Task to complete → Read the listing below and copy out every line that holds "Write".

(Records from a dataset)
(begin)

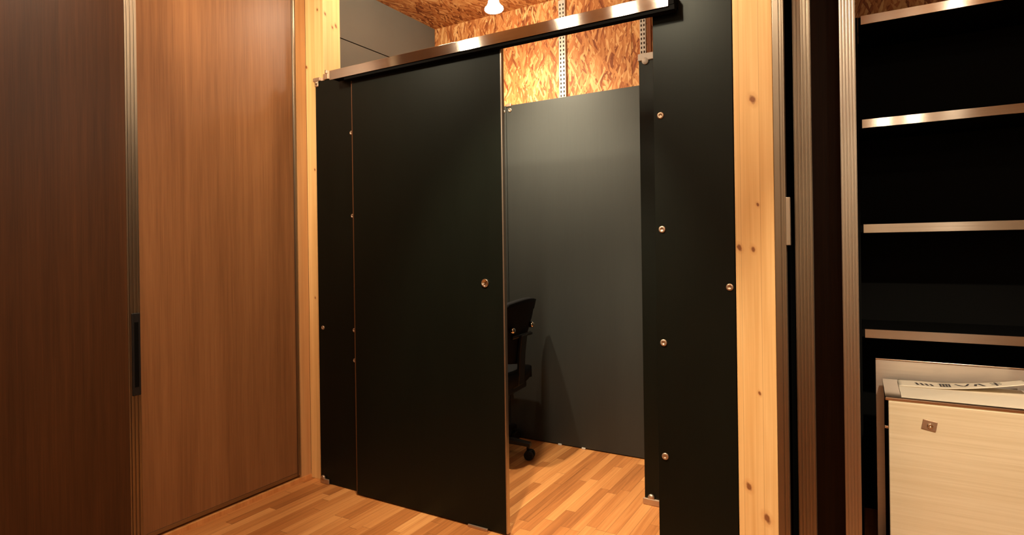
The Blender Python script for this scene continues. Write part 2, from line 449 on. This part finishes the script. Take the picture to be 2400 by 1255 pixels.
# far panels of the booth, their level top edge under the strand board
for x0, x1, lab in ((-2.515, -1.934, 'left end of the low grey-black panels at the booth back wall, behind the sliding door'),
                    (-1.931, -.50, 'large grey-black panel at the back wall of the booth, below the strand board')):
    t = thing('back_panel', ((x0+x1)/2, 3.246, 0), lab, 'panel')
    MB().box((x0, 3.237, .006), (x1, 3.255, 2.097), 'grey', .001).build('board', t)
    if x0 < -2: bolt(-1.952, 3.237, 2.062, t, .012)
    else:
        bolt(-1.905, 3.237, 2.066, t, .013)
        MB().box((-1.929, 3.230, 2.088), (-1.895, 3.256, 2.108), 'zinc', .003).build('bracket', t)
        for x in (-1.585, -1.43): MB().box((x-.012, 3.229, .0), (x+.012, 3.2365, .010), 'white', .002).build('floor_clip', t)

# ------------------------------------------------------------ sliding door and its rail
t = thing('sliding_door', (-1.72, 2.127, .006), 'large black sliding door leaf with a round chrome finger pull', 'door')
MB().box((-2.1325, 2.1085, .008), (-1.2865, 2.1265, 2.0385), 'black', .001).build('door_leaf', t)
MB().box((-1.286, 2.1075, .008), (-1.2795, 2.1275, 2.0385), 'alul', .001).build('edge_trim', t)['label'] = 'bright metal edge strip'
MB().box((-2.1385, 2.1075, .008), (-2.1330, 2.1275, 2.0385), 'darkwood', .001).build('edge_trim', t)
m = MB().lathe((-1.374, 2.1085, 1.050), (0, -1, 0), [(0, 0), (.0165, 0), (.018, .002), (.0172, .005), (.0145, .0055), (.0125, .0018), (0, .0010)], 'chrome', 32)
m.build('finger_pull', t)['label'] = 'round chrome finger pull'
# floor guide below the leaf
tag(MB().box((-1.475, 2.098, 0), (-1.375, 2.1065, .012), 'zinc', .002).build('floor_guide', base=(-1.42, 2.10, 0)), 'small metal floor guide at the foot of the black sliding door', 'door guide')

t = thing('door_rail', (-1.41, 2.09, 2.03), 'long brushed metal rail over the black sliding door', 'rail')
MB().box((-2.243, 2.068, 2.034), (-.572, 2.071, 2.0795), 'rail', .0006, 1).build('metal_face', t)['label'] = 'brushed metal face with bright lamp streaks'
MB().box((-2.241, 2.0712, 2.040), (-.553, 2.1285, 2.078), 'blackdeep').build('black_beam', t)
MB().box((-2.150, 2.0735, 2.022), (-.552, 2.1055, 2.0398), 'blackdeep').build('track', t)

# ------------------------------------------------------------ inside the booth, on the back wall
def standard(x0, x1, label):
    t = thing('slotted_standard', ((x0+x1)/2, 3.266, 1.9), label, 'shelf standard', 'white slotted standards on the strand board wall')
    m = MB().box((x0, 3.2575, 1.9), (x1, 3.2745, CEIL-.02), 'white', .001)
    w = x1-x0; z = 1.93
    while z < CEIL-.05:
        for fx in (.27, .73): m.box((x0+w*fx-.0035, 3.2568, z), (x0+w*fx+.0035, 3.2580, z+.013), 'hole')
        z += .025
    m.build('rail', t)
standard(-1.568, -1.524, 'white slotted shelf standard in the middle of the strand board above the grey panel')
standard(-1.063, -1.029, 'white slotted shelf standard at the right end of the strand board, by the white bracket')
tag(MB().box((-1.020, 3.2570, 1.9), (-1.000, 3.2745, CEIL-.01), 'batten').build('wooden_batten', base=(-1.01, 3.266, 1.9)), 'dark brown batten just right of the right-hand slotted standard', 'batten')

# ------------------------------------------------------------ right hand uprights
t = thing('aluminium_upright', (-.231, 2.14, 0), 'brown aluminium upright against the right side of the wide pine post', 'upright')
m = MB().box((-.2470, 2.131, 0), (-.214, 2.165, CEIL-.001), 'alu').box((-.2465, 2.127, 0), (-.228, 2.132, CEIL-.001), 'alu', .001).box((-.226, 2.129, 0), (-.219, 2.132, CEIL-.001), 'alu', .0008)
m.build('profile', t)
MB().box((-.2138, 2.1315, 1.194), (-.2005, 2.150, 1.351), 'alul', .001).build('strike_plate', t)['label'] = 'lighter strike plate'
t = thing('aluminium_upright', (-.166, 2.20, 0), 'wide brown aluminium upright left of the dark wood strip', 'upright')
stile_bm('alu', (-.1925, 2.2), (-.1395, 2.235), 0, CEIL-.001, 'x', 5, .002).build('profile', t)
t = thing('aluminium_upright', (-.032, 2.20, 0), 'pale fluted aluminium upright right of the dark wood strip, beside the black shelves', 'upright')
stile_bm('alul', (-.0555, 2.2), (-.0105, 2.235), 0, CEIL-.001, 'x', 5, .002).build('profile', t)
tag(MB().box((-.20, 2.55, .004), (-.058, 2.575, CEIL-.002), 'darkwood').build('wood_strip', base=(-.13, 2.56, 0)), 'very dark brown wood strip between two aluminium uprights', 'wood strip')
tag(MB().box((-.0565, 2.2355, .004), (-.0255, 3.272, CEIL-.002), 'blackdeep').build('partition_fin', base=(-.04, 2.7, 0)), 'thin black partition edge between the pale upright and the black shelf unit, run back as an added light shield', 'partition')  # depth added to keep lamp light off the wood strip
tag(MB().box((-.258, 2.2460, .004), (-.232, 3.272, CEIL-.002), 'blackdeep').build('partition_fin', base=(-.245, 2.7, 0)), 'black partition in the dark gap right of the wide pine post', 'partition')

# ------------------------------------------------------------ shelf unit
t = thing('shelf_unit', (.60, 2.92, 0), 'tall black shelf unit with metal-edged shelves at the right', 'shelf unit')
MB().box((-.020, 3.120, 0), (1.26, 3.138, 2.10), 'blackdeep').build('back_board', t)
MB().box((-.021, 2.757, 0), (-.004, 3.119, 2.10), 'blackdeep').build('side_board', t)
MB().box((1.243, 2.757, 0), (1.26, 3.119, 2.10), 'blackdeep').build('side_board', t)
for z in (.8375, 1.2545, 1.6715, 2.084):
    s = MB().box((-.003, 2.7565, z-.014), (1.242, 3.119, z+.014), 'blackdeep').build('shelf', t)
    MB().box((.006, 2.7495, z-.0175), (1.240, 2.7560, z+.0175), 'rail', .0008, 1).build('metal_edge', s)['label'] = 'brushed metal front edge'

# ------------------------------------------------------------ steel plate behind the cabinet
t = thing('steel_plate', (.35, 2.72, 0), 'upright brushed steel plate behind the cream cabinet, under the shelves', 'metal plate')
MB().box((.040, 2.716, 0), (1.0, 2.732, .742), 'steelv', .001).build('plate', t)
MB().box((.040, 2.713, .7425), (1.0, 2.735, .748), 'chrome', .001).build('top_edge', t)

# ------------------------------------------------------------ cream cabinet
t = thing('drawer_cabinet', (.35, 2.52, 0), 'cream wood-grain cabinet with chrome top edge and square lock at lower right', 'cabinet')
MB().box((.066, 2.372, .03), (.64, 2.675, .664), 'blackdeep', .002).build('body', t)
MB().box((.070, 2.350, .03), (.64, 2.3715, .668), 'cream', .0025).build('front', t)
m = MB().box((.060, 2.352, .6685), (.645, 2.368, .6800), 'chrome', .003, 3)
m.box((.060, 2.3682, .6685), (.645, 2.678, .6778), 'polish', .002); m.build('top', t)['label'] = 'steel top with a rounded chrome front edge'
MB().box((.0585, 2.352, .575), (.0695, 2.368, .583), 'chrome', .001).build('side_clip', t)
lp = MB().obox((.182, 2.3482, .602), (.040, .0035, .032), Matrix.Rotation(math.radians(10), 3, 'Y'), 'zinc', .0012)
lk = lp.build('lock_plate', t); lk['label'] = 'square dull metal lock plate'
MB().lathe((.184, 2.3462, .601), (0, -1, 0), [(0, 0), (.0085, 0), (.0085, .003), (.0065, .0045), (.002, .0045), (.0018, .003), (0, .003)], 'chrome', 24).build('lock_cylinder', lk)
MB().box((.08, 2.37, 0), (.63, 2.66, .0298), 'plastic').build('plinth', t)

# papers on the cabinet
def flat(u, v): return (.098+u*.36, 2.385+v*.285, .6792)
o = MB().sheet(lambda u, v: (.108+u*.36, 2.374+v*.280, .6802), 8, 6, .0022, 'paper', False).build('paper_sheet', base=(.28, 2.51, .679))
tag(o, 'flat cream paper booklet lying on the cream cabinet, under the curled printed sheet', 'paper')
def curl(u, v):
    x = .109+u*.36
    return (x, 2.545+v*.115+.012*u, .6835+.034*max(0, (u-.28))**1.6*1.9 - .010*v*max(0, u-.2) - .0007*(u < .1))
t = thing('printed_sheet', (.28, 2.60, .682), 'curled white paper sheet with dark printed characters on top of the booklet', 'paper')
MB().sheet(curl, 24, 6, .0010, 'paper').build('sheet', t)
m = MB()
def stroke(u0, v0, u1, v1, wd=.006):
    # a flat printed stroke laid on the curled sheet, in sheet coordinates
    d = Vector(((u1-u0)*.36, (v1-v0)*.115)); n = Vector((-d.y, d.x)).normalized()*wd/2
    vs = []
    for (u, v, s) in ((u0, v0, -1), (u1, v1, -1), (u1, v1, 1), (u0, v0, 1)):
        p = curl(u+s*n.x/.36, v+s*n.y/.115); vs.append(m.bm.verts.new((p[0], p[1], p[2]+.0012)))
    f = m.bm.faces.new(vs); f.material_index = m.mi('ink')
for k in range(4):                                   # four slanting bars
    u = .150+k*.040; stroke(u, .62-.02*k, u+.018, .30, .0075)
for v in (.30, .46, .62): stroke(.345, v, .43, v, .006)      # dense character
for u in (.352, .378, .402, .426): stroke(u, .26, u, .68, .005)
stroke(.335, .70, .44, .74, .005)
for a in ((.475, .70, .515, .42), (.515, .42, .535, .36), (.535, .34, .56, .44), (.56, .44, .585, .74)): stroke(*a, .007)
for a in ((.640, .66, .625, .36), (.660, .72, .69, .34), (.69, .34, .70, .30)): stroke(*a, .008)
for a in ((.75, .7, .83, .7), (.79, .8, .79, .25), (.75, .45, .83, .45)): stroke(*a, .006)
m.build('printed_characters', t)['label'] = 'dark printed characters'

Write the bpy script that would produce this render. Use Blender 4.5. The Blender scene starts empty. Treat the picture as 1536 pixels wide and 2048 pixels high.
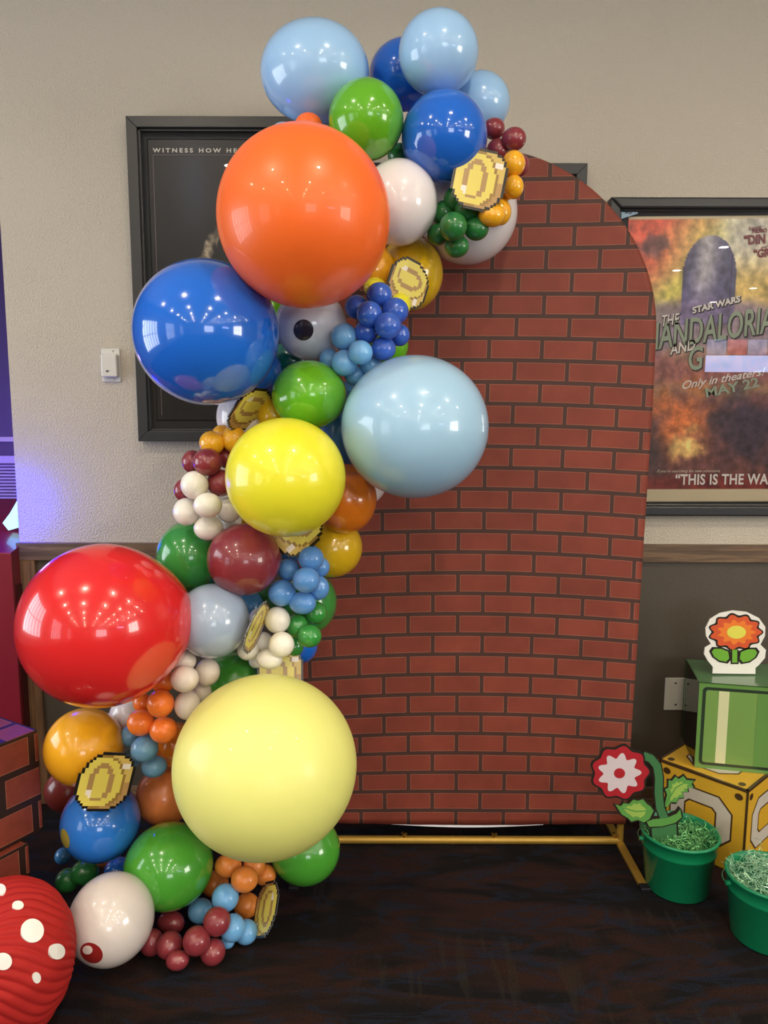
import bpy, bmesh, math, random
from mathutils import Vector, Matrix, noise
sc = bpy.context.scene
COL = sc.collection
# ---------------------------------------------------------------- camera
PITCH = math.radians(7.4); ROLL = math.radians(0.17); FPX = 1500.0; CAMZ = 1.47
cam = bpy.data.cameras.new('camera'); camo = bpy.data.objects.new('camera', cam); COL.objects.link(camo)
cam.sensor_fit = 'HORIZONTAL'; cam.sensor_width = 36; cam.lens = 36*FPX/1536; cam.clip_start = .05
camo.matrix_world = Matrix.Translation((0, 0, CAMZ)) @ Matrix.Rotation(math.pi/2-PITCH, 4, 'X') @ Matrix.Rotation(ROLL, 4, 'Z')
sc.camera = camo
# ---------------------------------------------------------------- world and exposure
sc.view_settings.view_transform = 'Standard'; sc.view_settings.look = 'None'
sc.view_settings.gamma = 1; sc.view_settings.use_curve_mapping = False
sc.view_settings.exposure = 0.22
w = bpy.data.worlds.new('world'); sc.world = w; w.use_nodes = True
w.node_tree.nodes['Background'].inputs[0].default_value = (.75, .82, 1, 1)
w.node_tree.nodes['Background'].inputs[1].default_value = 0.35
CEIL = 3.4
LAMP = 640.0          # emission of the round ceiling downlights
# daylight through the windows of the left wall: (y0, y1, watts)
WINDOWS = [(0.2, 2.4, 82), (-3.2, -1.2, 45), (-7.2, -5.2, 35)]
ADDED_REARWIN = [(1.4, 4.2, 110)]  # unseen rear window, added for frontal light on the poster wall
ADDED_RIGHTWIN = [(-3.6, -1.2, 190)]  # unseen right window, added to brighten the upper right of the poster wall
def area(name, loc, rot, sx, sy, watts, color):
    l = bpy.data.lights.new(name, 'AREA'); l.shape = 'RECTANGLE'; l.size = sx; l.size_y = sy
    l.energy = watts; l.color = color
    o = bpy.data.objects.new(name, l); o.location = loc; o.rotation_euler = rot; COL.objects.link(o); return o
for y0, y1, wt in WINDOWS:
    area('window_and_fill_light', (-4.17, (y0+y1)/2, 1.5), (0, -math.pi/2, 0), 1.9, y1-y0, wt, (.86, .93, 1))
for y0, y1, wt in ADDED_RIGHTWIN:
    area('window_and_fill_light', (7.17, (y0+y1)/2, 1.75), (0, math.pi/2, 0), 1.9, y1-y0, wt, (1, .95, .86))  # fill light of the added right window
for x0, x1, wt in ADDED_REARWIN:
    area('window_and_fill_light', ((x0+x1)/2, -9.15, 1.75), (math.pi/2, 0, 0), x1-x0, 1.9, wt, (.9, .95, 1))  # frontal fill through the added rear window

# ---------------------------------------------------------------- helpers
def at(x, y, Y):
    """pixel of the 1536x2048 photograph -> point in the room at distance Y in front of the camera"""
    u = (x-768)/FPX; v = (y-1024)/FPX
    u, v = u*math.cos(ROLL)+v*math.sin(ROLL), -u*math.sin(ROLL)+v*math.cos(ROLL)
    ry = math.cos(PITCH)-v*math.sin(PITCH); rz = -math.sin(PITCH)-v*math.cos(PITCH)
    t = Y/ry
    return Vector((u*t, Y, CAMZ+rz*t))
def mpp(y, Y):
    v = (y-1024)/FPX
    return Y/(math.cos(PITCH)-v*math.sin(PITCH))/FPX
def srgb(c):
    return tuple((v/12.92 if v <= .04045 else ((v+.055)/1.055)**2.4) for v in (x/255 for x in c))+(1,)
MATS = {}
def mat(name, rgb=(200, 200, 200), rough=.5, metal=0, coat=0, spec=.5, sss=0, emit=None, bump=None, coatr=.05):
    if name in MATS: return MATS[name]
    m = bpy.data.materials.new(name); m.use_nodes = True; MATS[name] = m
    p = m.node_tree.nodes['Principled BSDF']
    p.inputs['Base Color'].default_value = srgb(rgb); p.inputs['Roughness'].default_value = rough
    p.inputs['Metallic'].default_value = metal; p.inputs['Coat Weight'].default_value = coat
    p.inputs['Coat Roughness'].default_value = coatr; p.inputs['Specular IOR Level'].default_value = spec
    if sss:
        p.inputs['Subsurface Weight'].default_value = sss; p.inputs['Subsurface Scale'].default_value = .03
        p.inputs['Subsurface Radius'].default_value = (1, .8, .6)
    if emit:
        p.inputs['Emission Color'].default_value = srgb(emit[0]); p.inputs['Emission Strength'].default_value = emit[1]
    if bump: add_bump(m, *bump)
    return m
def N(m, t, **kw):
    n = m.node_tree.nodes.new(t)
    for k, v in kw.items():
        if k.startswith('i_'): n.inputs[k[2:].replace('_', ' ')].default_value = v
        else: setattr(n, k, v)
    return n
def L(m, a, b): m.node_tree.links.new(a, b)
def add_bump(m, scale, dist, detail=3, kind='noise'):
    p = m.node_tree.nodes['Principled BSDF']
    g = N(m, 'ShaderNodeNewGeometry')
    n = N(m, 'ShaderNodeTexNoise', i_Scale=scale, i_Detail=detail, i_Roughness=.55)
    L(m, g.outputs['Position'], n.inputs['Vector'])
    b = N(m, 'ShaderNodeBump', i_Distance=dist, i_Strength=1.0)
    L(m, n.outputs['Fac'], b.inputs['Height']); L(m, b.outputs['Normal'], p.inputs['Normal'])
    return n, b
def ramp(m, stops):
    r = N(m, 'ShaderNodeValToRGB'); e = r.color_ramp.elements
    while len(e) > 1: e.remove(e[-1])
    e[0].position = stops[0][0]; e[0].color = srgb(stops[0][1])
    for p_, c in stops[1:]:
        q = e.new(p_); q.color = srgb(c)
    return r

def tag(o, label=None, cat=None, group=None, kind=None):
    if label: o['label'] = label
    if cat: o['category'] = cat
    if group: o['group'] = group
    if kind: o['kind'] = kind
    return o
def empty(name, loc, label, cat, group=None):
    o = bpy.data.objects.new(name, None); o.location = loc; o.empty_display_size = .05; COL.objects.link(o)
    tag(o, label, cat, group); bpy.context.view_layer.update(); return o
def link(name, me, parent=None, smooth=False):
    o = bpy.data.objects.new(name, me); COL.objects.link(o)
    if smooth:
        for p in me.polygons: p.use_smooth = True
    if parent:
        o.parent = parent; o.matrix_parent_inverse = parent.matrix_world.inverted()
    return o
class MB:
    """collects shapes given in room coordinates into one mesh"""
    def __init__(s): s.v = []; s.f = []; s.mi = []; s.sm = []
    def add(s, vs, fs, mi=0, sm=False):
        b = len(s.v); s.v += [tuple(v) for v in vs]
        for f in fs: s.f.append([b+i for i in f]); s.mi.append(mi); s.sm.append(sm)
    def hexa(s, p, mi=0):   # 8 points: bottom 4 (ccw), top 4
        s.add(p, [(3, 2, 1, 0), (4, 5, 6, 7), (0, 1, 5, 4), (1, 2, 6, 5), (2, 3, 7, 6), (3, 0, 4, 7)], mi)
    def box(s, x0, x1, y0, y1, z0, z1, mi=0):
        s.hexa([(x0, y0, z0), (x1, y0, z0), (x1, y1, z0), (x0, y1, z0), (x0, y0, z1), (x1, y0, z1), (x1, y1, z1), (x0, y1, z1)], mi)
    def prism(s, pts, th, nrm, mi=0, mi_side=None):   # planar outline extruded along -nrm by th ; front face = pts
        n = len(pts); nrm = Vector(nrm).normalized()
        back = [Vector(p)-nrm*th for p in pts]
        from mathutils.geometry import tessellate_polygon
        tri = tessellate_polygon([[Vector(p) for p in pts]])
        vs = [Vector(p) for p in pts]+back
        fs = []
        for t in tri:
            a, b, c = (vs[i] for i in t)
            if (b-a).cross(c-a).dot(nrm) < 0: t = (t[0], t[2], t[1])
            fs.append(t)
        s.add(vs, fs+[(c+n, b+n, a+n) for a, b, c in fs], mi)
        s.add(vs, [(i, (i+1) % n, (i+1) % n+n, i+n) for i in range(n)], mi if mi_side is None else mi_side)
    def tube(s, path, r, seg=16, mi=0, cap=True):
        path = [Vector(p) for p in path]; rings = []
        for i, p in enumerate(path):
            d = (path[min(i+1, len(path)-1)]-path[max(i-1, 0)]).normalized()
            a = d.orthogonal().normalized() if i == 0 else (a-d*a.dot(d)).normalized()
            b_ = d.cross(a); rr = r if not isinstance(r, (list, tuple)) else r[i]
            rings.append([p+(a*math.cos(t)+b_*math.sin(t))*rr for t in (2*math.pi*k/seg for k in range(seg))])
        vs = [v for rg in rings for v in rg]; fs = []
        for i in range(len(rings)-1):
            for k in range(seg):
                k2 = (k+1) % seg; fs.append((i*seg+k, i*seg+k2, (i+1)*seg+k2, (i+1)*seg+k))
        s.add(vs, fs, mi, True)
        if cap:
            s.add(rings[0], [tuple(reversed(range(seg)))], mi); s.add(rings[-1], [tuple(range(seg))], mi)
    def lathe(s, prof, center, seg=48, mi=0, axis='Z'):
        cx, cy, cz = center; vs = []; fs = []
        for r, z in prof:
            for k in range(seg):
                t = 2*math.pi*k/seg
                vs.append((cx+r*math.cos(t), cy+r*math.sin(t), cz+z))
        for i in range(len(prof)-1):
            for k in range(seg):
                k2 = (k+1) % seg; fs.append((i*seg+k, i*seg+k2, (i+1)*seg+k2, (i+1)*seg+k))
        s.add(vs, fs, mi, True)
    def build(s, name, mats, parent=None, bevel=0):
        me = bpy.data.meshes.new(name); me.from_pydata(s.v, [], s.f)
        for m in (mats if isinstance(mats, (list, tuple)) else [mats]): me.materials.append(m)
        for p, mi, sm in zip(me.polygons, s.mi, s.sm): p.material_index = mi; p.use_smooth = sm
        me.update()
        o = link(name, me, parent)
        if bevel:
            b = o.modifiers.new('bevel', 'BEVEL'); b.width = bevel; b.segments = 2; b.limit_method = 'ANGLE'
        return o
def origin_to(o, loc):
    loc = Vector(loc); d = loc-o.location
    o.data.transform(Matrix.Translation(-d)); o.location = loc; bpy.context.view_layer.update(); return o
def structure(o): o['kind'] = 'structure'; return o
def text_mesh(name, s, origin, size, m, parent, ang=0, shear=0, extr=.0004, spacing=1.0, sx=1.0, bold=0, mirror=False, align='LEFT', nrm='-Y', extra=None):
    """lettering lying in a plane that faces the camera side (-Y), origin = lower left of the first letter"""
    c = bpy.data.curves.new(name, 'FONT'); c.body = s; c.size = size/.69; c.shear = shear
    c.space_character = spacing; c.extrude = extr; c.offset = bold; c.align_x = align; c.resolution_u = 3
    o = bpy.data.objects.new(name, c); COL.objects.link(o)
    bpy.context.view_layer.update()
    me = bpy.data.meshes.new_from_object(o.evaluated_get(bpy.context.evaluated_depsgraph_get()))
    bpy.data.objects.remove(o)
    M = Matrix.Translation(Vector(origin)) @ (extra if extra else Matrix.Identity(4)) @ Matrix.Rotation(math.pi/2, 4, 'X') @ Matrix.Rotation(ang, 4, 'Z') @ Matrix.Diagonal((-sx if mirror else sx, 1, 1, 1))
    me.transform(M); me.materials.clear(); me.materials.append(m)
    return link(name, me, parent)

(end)

Task result →
The Blender Python script for this scene continues. Write part 2, from line 449 on. This part finishes the script. Take the picture to be 2400 by 1255 pixels.
Write the bpy script that would produce this render. Use Blender 4.5. The Blender scene starts empty. Treat the picture as 1536 pixels wide and 2048 pixels high.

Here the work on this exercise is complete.